Hamad Naif Al-Ghazi, publicysta kuwejckiej gazety “Al-Jarida”, przedstawił cztery przykłady z historii, pokazujące tolerancyjną naturę islamu: przykład Proroka Mahometa, który pozwolił chrześcijanom na Półwyspie Arabskim modlić się w jego meczecie; przykład władców muzułmańskich na Malcie w Średniowieczu, którzy dali chrześcijanom gwarancję, że ich kościoły nie doznają szkody; przykład Drugiego Kalifa, Omara bin Chattaba, który modlił się w Bazylice Grobu Świętego w Jerozolimie, po tym, jak ją zdobył; i przykład dowódcy muzułmańskiego Amra Ibn Al-Asa, który gwarantował wolność wyznania chrześcijanom w Egipcie po podbiciu go w siódmym wieku[10] .

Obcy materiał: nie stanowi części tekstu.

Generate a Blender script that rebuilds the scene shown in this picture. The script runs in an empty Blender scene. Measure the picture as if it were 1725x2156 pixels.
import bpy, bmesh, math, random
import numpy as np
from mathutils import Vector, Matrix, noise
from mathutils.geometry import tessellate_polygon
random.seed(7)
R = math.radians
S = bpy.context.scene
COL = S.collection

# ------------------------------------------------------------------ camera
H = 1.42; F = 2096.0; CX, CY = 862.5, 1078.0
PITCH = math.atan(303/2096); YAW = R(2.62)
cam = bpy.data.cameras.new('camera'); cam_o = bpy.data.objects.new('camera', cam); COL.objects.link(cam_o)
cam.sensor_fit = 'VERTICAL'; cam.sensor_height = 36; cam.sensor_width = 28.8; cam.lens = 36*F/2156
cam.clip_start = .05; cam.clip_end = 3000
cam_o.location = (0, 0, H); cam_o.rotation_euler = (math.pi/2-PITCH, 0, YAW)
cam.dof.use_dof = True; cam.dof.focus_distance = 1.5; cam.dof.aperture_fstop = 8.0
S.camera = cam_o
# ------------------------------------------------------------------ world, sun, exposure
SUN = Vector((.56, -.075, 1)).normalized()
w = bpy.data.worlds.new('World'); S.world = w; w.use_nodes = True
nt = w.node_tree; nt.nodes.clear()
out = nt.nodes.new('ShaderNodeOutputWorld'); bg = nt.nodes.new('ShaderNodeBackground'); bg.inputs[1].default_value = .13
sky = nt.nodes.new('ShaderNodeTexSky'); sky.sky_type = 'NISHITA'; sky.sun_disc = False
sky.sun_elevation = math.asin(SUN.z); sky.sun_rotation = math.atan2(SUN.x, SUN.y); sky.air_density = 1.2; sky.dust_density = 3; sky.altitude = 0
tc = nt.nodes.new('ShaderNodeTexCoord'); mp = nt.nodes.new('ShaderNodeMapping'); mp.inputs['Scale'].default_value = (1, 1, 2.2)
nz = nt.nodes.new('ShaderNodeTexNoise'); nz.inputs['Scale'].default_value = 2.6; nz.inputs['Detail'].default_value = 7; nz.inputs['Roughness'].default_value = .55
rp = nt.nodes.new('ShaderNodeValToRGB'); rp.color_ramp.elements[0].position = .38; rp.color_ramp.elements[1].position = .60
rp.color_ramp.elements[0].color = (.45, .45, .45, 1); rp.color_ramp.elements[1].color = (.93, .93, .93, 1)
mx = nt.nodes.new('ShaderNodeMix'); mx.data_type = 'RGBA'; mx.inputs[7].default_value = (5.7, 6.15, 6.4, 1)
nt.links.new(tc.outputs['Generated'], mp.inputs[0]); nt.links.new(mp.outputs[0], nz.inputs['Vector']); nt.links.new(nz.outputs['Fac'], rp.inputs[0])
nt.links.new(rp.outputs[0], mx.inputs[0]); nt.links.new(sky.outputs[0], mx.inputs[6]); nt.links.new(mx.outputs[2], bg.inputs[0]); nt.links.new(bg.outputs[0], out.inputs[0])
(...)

Przeciwnicy inicjatywy Al-Munawara pisali także o szkodzie, jaką przyniosłoby to wizerunkowi Kuwejtu, jak również o podwójnych standardach, jakimi kierują się nurty salafickie, które chcą ograniczyć wolność mniejszości w świecie arabskim, ale równocześnie domagają się całkowitej wolności religii dla muzułmanów mieszkających na Zachodzie. Saudyjski publicysta liberalny i myśliciel Turki Al-Faisal napisał na swoim koncie Twittera 20 marca: „[W sprawie] fatwy wydanej niedawno przez szlachetnego muftiego [saudyjskiego], że kościoły na Półwyspie Arabskim powinny zostać zburzone: co [powiedziałby], gdyby [Zachód] zrobił to samo i zburzył nasze meczety w Ameryce i w Europie? Czy nie potępiłby tego?”[11]

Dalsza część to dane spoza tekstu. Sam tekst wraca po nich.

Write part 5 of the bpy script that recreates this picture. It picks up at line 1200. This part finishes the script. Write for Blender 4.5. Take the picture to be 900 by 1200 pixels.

[1] Al-Siyassa(Kuwait), February 19, 2012.

[2] Al-Anba(Kuwait), March 11, 2012.

[3] Al-Rai(Kuwait), February 18, 2012.

[4] Al-Jarida(Kuwait), February 19, 2012.

[5] Al-Jarida(Kuwait), February 19, 2012.

[6] Al-Jarida(Kuwait), February 19, 2012.

[7] Al-Jarida(Kuwait), February 20, 2012.

[8] Al-Rai(Kuwait), February 20, 2012.

[9] Al-Jarida (Kuwait), February 19, 2012.

[10] Al-Jarida (Kuwait), February 21, 2012.